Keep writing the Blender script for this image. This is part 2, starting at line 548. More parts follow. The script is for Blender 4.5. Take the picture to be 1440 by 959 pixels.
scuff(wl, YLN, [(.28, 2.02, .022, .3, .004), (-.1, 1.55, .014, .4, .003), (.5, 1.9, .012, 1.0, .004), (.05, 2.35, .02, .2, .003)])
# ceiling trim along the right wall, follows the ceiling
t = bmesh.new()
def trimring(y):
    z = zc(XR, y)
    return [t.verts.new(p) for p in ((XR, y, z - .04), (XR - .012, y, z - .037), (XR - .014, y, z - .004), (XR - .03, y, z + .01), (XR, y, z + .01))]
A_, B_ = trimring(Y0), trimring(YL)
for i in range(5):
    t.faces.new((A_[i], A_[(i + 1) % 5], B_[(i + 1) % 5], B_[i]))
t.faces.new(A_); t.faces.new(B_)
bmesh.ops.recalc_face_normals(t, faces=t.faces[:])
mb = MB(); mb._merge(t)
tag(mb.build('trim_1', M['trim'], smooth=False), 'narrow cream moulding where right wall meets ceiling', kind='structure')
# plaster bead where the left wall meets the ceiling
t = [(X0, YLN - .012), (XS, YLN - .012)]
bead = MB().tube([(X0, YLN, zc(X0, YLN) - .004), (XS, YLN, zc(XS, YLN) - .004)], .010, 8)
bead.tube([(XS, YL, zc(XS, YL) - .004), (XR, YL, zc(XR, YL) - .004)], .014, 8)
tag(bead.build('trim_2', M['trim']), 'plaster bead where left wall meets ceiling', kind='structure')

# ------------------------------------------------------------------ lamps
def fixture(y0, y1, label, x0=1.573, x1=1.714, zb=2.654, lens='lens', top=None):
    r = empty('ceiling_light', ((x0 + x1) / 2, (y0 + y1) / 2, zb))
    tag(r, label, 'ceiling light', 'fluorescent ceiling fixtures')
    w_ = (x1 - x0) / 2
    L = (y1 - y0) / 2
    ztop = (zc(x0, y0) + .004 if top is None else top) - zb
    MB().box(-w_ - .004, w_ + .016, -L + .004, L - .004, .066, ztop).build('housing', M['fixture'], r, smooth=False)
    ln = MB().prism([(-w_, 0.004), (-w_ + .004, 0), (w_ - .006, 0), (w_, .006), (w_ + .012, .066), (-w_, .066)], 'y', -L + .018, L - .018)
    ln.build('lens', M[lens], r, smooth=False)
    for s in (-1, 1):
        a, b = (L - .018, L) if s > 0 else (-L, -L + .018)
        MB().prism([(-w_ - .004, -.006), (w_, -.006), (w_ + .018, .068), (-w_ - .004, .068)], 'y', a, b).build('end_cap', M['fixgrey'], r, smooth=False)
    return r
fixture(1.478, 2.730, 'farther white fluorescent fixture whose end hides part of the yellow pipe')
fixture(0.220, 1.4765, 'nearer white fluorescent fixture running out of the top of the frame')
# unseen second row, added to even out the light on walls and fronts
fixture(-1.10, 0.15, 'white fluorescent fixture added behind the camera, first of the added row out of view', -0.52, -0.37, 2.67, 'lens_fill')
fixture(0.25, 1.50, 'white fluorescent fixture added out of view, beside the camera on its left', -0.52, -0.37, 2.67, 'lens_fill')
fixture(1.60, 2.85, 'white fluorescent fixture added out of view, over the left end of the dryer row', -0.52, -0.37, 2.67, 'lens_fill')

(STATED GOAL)
Which lines include the word "part"? List them all.

(FULL SOLUTION)
Keep writing the Blender script for this image. This is part 2, starting at line 548. More parts follow. The script is for Blender 4.5. Take the picture to be 1440 by 959 pixels.
fixture(1.478, 2.730, 'farther white fluorescent fixture whose end hides part of the yellow pipe')